-- START --

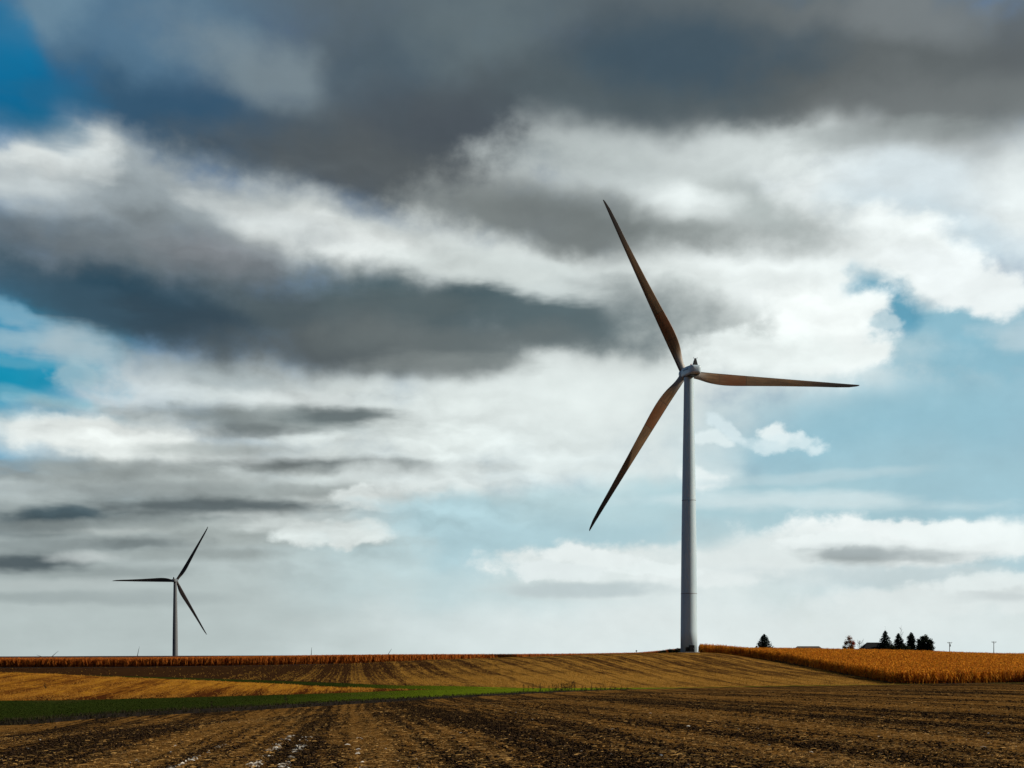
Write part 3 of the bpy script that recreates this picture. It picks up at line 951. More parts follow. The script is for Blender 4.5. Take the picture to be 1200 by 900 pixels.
# ------------------------------------------------------------------ standing corn
def corn_plant(seed, leaves=7):
    rg = random.Random(seed)
    v, f = [], []
    # stem: three-sided tapering
    k = 0
    for zz_, w in ((0, .016), (1.0, .013), (2.15, .005)):
        for a in (0, 2.094, 4.189):
            v.append((w * 1.6 * math.cos(a), w * 1.6 * math.sin(a), zz_))
    for s in range(2):
        for a in range(3):
            b = (a + 1) % 3
            f.append((s * 3 + a, s * 3 + b, s * 3 + 3 + b, s * 3 + 3 + a))
    for i in range(leaves):
        z0 = 1.0 + 1.02 * i / (leaves - 1) + rg.uniform(-.08, .08)
        a = (i % 2) * math.pi + rg.uniform(-.6, .6)
        Ln = rg.uniform(.45, .75) * (1.0 if i < leaves - 2 else .75)
        w = rg.uniform(.05, .085)
        ca, sa = math.cos(a), math.sin(a)
        up = rg.uniform(.05, .35); droop = rg.uniform(.35, .8)
        k = len(v)
        for t, wf in ((0, .5), (.4, 1.0), (1.0, .15)):
            d = Ln * (t if t < .5 else .4 + .45 * (t - .4) / .6 * 1.0)
            h = z0 + up * min(t, .4) / .4 * .55 - (droop * ((t - .4) / .6) if t > .4 else 0)
            for sgn in (-1, 1):
                v.append((d * ca - sgn * w * wf * sa, d * sa + sgn * w * wf * ca, h + sgn * .02))
        f += [(k, k + 2, k + 3, k + 1), (k + 2, k + 4, k + 5, k + 3)]
    # ear with its husk, hanging
    a = rg.uniform(0, 6.28); ca, sa = math.cos(a), math.sin(a)
    k = len(v)
    for d, h, w in ((.03, 1.12, .02), (.12, 1.02, .045), (.16, .86, .012)):
        v += [(d * ca - w * sa, d * sa + w * ca, h), (d * ca + w * sa, d * sa - w * ca, h)]
    f += [(k, k + 2, k + 3, k + 1), (k + 2, k + 4, k + 5, k + 3)]
    # tassel
    for j in range(3):
        a = rg.uniform(0, 6.28); k = len(v)
        ca, sa = math.cos(a), math.sin(a)
        v += [(-.012 * sa, .012 * ca, 2.05), (.012 * sa, -.012 * ca, 2.05), (.10 * ca + .01 * sa, .10 * sa, 2.38), (.10 * ca - .01 * sa, .10 * sa, 2.38)]
        f.append((k, k + 1, k + 2, k + 3))
    return np.array(v), np.array(f)

def cornfield(name, pts, material, label, hmean, hvar=0.07):
    """one stand of dry corn from plan points"""
    Vs, Fs, off = [], [], 0
    parts = np.array_split(RNG.permutation(len(pts)), 6)
    for i, idx in enumerate(parts):
        tv, tf = corn_plant(40 + i)
        p = pts[idx]; n = len(p)
        h = hmean / 2.3 * RNG.normal(1.0, hvar, n)
        s = np.stack([h * 1.15, h * 1.15, h], 1)
        P = np.einsum('nij,nvj->nvi', frames(n, None, 0.05), tv[None] * s[:, None, :])
        pos = np.stack([p[:, 0], p[:, 1], ground_z(p[:, 0], p[:, 1])], 1)
        P += pos[:, None, :]
        F = tf[None] + (np.arange(n) * len(tv))[:, None, None] + off
        Vs.append(P.reshape(-1, 3)); Fs.append(F.reshape(-1, 4)); off += n * len(tv)
    return stuff(mesh_from(name, np.concatenate(Vs), np.concatenate(Fs), material, False), label, 'cornfield')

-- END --

Challenge =>
Go through the material and select each line with the string "parts" in it.

Answer to the task =>
Write part 3 of the bpy script that recreates this picture. It picks up at line 951. More parts follow. The script is for Blender 4.5. Take the picture to be 1200 by 900 pixels.
    parts = np.array_split(RNG.permutation(len(pts)), 6)
    for i, idx in enumerate(parts):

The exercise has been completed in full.